The common thread here is that future designers will most likely be measuring any material’s value purely by its reusability, its recyclability, and its carbon contribution.

And we must focus, now, on materials that deliver these qualities.

 

Canada Water - is among the first projects in the UK to use Earth Friendly Concrete (EFC).

Regent's Crescent - we reconstructed the intended frontage using original materials and techniques.

With great power comes great ability.

On today’s retrofit projects, any existing design information is gold dust.

For the redevelopment of the 1930s-built Commonwealth House, we couldn’t visit the building for some time, due its prior occupation. We simply had some pictures, design drawings, and some magnificent historical construction photographs, to go on.

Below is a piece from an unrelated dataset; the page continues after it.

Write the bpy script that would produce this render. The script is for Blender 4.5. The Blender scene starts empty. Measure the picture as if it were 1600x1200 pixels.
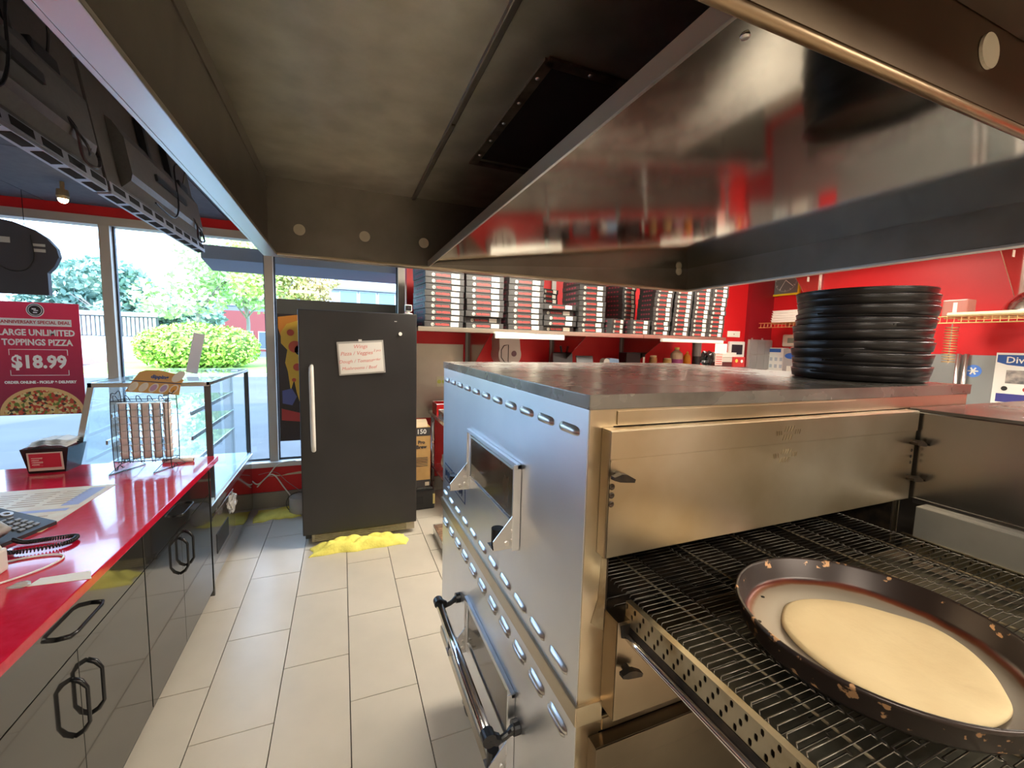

And it turns out we could piece together a lot from those old snaps.

These images in fact revealed the quality of the clay under the existing foundations, plus the skeleton of the structure before it was enclosed with cladding, and even the number of reinforcement bars – which can be seen poking out of the column-tops. This information, invaluably, allowed us to verify the existing situation and then proceed with the redesign, on schedule.

So we can vouch that a 2D image says a thousand words.

And a 3D model says volumes.

With today’s technology, we can catalogue and analyse endless layers of design information, and we can articulate computational tools – such as our recently published Carbon.AKT – that truly augment our human design intelligence.

A that’s a force, in the fight against carbon, that our 1930s predecessors could perhaps only dream of.

 

No1 New Oxford Street - required the construction of additional floors.